Jock Purves, from whose book Fair Sunshine I am taking this account, goes on to describe the execution:
Already dying from his ghastly wounds, he was led away to suffer. While great crowds looked on, there was done upon him by the hangman a gross, painful barbarity not mentioned in his sentence. Then he endured with firmness and patience the cutting off of his hands, but, the hangman having taken such a long time to hack off his right hand, he asked that his left hand might be taken off at the joint, which was done. With a pulley he was then pulled to the top of the gallows, and when choked a little was let down alive. The hangman then with a sharp knife opened his breast, and putting in his hand pulled out his heart. It fell upon the scaffold and moved there. The hangman picked it up on the point of his knife, and, carrying it around the scaffold, he showed it to the people saying, ‘Here is the heart of a traitor.’ Patrick Walker says that it fluttered upon the knife. The rest of the sentence was duly carried out. The free grace of God was glorified in David Hackston, so that whoever thinks of him must think of his Lord and Saviour, Jesus Christ, too.
The most amazing thing is why the Covenanters died. They opposed the King’s attempts to require certain worship practices and a certain form of government in the church.
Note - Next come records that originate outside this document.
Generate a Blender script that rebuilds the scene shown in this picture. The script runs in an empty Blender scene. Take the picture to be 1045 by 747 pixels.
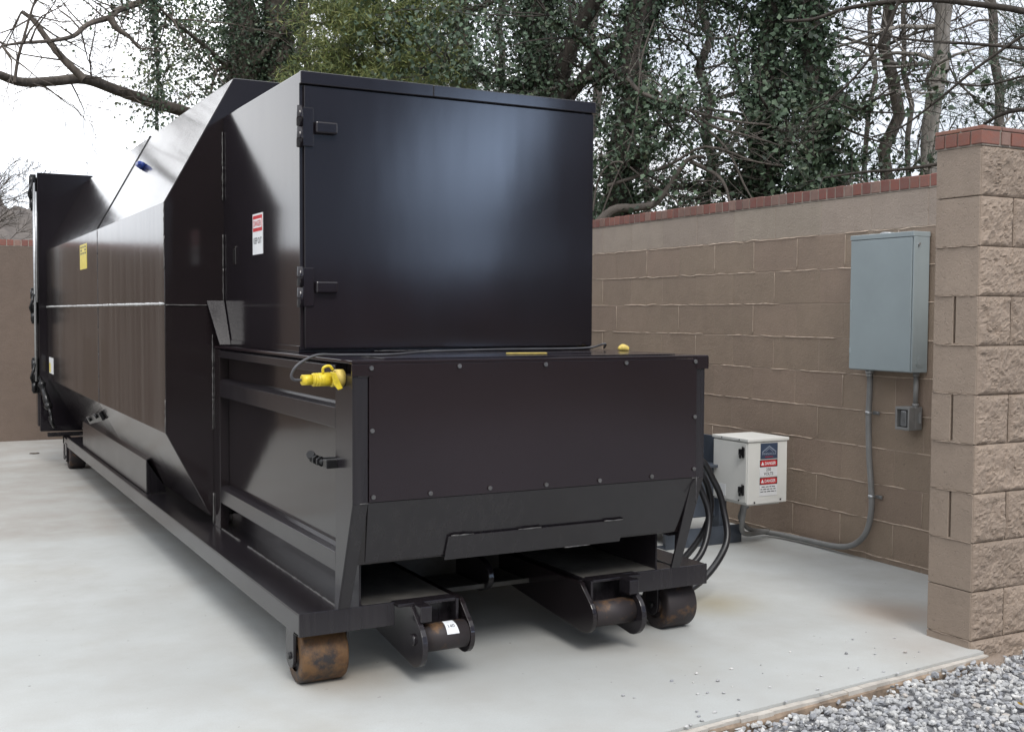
import bpy, bmesh, math, random
import numpy as np
from mathutils import Vector, Matrix, noise
rnd = random.Random(7)
C = bpy.data.collections.new('scene'); bpy.context.scene.collection.children.link(C)
scn = bpy.context.scene
PI = math.pi
# ------------------------------------------------------------------ camera
F, PITCH, ROLL, YAW = 1160.6, .0457203, .00529256, -.4925119
cy, sy = math.cos(YAW), math.sin(YAW)
FW = Vector((-sy*math.cos(PITCH), cy*math.cos(PITCH), -math.sin(PITCH)))
R0 = Vector((cy, sy, 0)); U0 = R0.cross(FW)
RT = math.cos(ROLL)*R0 + math.sin(ROLL)*U0
UP = -math.sin(ROLL)*R0 + math.cos(ROLL)*U0
CAM = Vector((0, 0, 1.37))
cd = bpy.data.cameras.new('camera'); co = bpy.data.objects.new('camera', cd); C.objects.link(co)
m = Matrix((RT, UP, -FW)).transposed().to_4x4(); m.translation = CAM
co.matrix_world = m
cd.sensor_width = 36; cd.lens = 36*F/1045; cd.clip_end = 3000; cd.clip_start = .05
scn.camera = co
def at(px, py, d):            # world point at horizontal-ish depth d along a sight direction (to site trees)
    v = FW + RT*((px-522.5)/F) - UP*((py-373.5)/F)
    return CAM + v*(d/math.hypot(v.x, v.y))
# ------------------------------------------------------------------ materials
def newmat(name):
    mt = bpy.data.materials.new(name); mt.use_nodes = True
    nt = mt.node_tree; b = nt.nodes['Principled BSDF']
    return mt, nt, b
def N(nt, t, **kw):
    n = nt.nodes.new(t)
    for k, v in kw.items():
        if k.startswith('i_'): n.inputs[k[2:].replace('_', ' ')].default_value = v
        else: setattr(n, k, v)
    return n
def L(nt, a, b): nt.links.new(a, b)
def coords(nt, scale=(1,1,1), kind='Object'):
    tc = N(nt, 'ShaderNodeTexCoord'); mp = N(nt, 'ShaderNodeMapping')
    mp.inputs['Scale'].default_value = scale
    if kind == 'World':
        g = N(nt, 'ShaderNodeNewGeometry'); L(nt, g.outputs['Position'], mp.inputs['Vector'])
    else: L(nt, tc.outputs[kind], mp.inputs['Vector'])
    return mp.outputs['Vector']
def ramp(nt, fac, stops):
    r = N(nt, 'ShaderNodeValToRGB'); e = r.color_ramp.elements
    while len(e) < len(stops): e.new(.5)
    for q, (p, c) in zip(e, stops):
        q.position = p; q.color = (*c, 1) if len(c) == 3 else c
    L(nt, fac, r.inputs['Fac']); return r.outputs['Color']
def g3(v): return (v, v, v)
def nz(nt, vec, scale, detail=4, rough=.55):
    n = N(nt, 'ShaderNodeTexNoise'); n.inputs['Scale'].default_value = scale
    n.inputs['Detail'].default_value = detail; n.inputs['Roughness'].default_value = rough
    L(nt, vec, n.inputs['Vector']); return n.outputs['Fac']
def mix(nt, fac, a, b, mode='MIX'):
    x = N(nt, 'ShaderNodeMix', data_type='RGBA', blend_type=mode)
    for s, v in ((x.inputs[0], fac), (x.inputs[6], a), (x.inputs[7], b)):
        if hasattr(v, 'links') or hasattr(v, 'is_linked'): L(nt, v, s)
        elif isinstance(v, (int, float)): s.default_value = v
        else: s.default_value = (*v, 1)
    return x.outputs[2]
def bump(nt, b, h, strength=.3, dist=.01, prev=None):
    bp = N(nt, 'ShaderNodeBump'); bp.inputs['Strength'].default_value = strength; bp.inputs['Distance'].default_value = dist
    L(nt, h, bp.inputs['Height'])
    if prev: L(nt, prev, bp.inputs['Normal'])
    L(nt, bp.outputs['Normal'], b.inputs['Normal']); return bp.outputs['Normal']
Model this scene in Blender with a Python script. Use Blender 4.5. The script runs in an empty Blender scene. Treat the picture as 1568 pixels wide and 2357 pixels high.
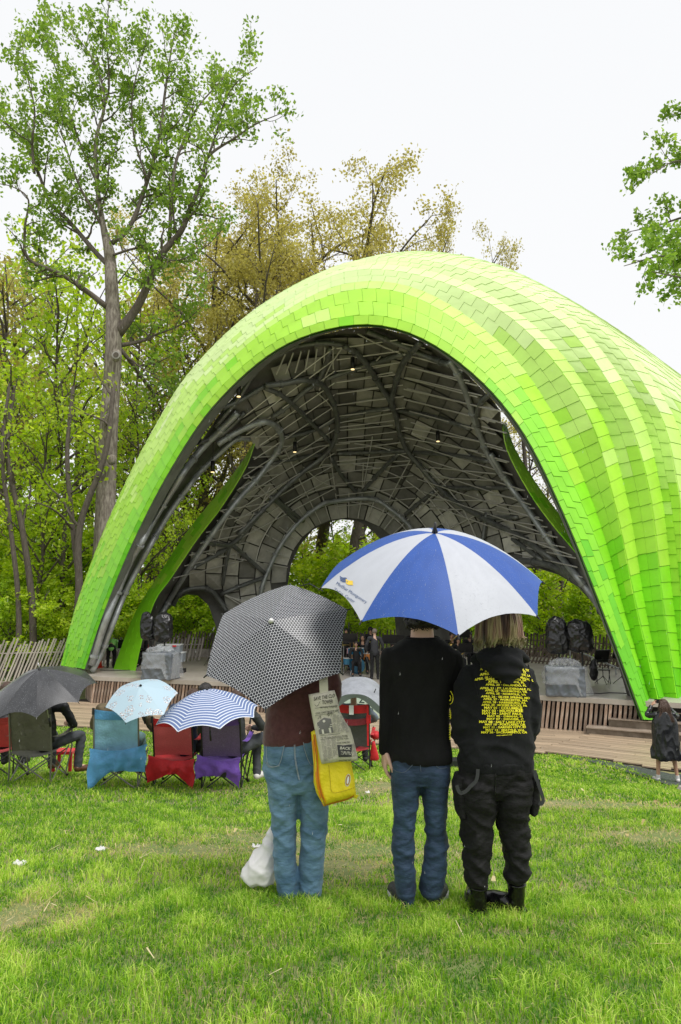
import bpy, bmesh, math, random
import numpy as np
from mathutils import Vector, Matrix, noise
from mathutils.bvhtree import BVHTree
from mathutils.geometry import delaunay_2d_cdt
random.seed(7); RNG = np.random.default_rng(7)
SC = bpy.context.scene; COL = SC.collection
# ---------------------------------------------------------------- camera, sky, sun, exposure
FOC = 1571.0; PITCH = math.radians(7.0); CZ = 3.85
CP, SP = math.cos(PITCH), math.sin(PITCH)
cam_d = bpy.data.cameras.new('camera'); cam = bpy.data.objects.new('camera', cam_d); COL.objects.link(cam)
cam.location = (0, 0, CZ); cam.rotation_euler = (math.radians(90) + PITCH, 0, 0)
cam_d.sensor_fit = 'VERTICAL'; cam_d.sensor_height = 36.0; cam_d.lens = 36.0 * FOC / 2356.0
cam_d.clip_start = 0.05; cam_d.clip_end = 2000
SC.camera = cam
SUN_EL, SUN_AZ = math.radians(60), math.radians(134)      # high, from the right behind the camera
W = bpy.data.worlds.new('World'); SC.world = W; W.use_nodes = True
nt = W.node_tree; nt.nodes.clear()
sky = nt.nodes.new('ShaderNodeTexSky'); sky.sky_type = 'NISHITA'; sky.sun_disc = False
sky.sun_elevation = SUN_EL; sky.sun_rotation = SUN_AZ; sky.air_density = 1.0; sky.dust_density = 4.0
bg1 = nt.nodes.new('ShaderNodeBackground'); bg1.inputs['Strength'].default_value = 0.05
nt.links.new(sky.outputs[0], bg1.inputs[0])
tc = nt.nodes.new('ShaderNodeTexCoord'); sep = nt.nodes.new('ShaderNodeSeparateXYZ')
nt.links.new(tc.outputs['Generated'], sep.inputs[0])
nz = nt.nodes.new('ShaderNodeTexNoise'); nz.inputs['Scale'].default_value = 1.6; nz.inputs['Detail'].default_value = 3
nt.links.new(tc.outputs['Generated'], nz.inputs['Vector'])
add = nt.nodes.new('ShaderNodeMath'); add.operation = 'MULTIPLY_ADD'; add.inputs[1].default_value = 0.35
nt.links.new(nz.outputs[0], add.inputs[0]); nt.links.new(sep.outputs[2], add.inputs[2])
rmp = nt.nodes.new('ShaderNodeValToRGB')
rmp.color_ramp.elements[0].position = 0.1; rmp.color_ramp.elements[0].color = (.85, .853, .855, 1)
rmp.color_ramp.elements[1].position = 1.0; rmp.color_ramp.elements[1].color = (.80, .81, .825, 1)
nt.links.new(add.outputs[0], rmp.inputs[0])
bg2 = nt.nodes.new('ShaderNodeBackground'); bg2.inputs['Strength'].default_value = 0.63
nt.links.new(rmp.outputs[0], bg2.inputs[0])
mx = nt.nodes.new('ShaderNodeMixShader'); mx.inputs[0].default_value = 0.96
nt.links.new(bg1.outputs[0], mx.inputs[1]); nt.links.new(bg2.outputs[0], mx.inputs[2])
wo = nt.nodes.new('ShaderNodeOutputWorld'); nt.links.new(mx.outputs[0], wo.inputs[0])
sun_d = bpy.data.lights.new('sun', 'SUN'); sun_d.energy = 1.5; sun_d.angle = math.radians(30); sun_d.color = (1, .97, .93)
sun = bpy.data.objects.new('sun', sun_d); COL.objects.link(sun)
sdir = Vector((math.sin(SUN_AZ) * math.cos(SUN_EL), math.cos(SUN_AZ) * math.cos(SUN_EL), math.sin(SUN_EL)))
sun.rotation_euler = sdir.to_track_quat('Z', 'Y').to_euler(); sun.location = (20, -20, 40)
SC.view_settings.view_transform = 'Standard'; SC.view_settings.look = 'None'
SC.view_settings.exposure = 0.95; SC.view_settings.gamma = 1.0; SC.view_settings.use_curve_mapping = False

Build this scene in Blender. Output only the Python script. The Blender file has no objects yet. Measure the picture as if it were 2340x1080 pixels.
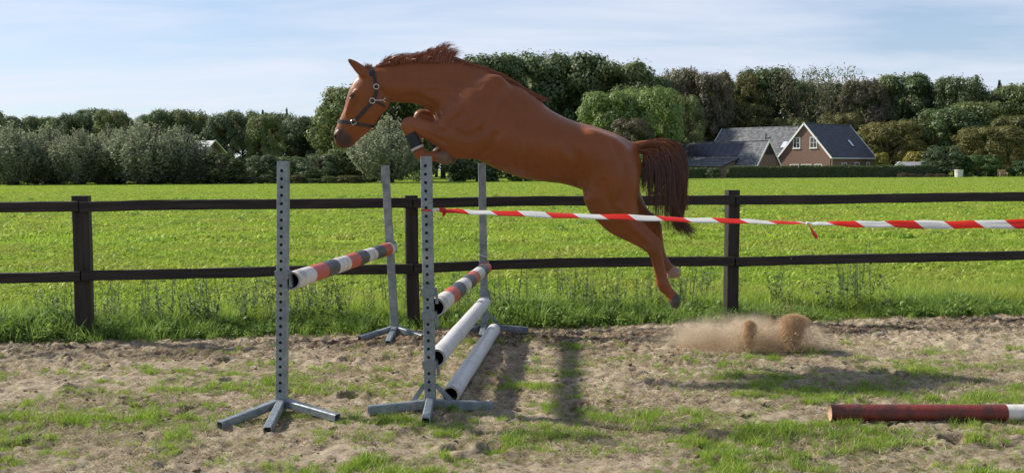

These died horrible deaths over Sunday worship and church government, and we have a hard time getting out of bed to go to church anywhere on Sunday morning. We are a sad lot.
But are the details in describing a martyrdom really necessary? Certainly, not every detail needs to always be shared. Even in Purves’ account, he speaks of a “barbarity” that he declines to mention more specifically. And one can also either grow numb to the violence through excessive exposure, such as is caused by violent entertainment, or simply grow to delight in it, which is a horrible thing in itself. Nonetheless, to always refuse to speak of the details is to ignore the fact that following Christ is to “participate in his sufferings”. Christ suffered because there is sin in this world, and we will suffer in some small measure in Christ’s name for the same reason. The details remind us that we are still in a sinful world, a world that is yet to reach the fullness of redemption. We can rest assured, however, that this redemption will come, as it was accomplished through the suffering of the God-Man, Jesus Christ our Lord.
1 comment:
Good post. Having written a historical novel about a martyr, I am sympathetic to the concerns of appropriate portrayal (my book as you know was written for children) while at the same time communicating the horror of the execution.